You might be able to skip crutches like upscaling and frame generation if you turn ray tracing off, but then you could just buy a budget GPU. What's the point of spending $500–$1000 on a GPU and still having to put up with visual downsides just to enable ray tracing?
Multi-frame generation does make a difference, but in one particular area
Nvidia's fake frames aren't completely useless
Ray tracing looks stunning only in a handful of titles
Games can look great even without ray tracing
Even after all this, the number of games that look drastically better with ray tracing can be counted on your fingers. Older titles, such as Control, Metro Exodus Enhanced Edition, Cyberpunk 2077, and Watch Dogs: Legion are what you might recall when someone mentions ray-traced games. Newer games like Alan Wake 2, Black Myth: Wukong, and Avatar: Frontiers of Pandora are also great examples of ray tracing done right. Each of these titles makes it worth the hassle to turn ray tracing on. The game world looks significantly better, adding to the immersion and improving your experience.

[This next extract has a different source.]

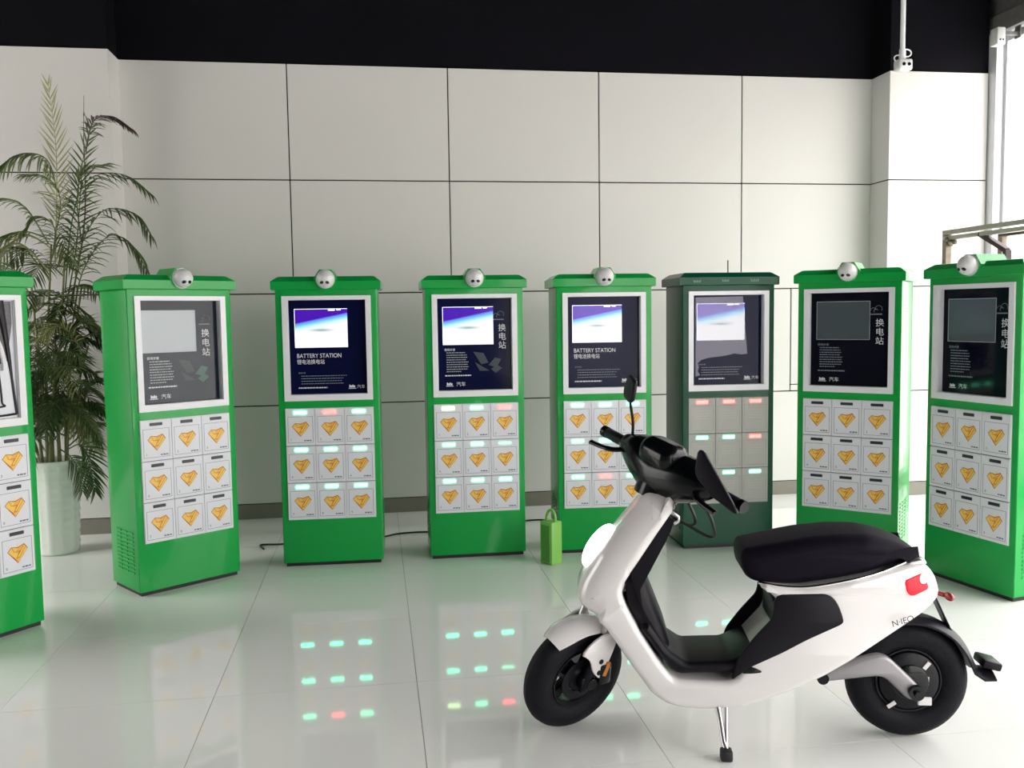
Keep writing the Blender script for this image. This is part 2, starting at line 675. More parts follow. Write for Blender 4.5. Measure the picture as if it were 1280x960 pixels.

That said, as a PC gamer, you aren't just playing these titles all the time, right? Maybe you're spending several hours every week on titles like Counter-Strike 2, Apex Legends, and Dota 2. Maybe you like to free roam in Forza Horizon 5 or soar the skies in Microsoft Flight Simulator. Ray tracing won't matter much to you if you're playing games across genres and generations. Besides, ray tracing isn't a must for a game to look visually impressive. Titles like Dead Space (2023), Ghost of Tsushima, and Red Dead Redemption are but a few examples of big-budget titles that look stunning without major ray-traced effects.
Today, we're seeing many new games skip hardware-based ray tracing altogether. For instance, Battlefield 6, Dying Light: The Beast, and Death Stranding 2 launched in 2025 and proved that developers can craft immersive and breathtaking worlds without ruining game optimization with ray tracing.
The only 10 games that can justify the ray tracing tax
Ray tracing comes with heavy financial and performance overheads. Here are the only titles that make it all worth it.
When will ray tracing come to the masses?
It's high time graphics cards and big-budget games talked to each other and decided that ray tracing can't expect everyone to have an RTX 5080 or RTX 5090. If ray tracing needs to become commonplace across rigs of all tiers, it needs to be optimized to run on mid-range and budget hardware. Unless next-gen GPUs feature drastic innovations in performance, or game developers somehow bring down hardware requirements, ray tracing will remain a rich man's game.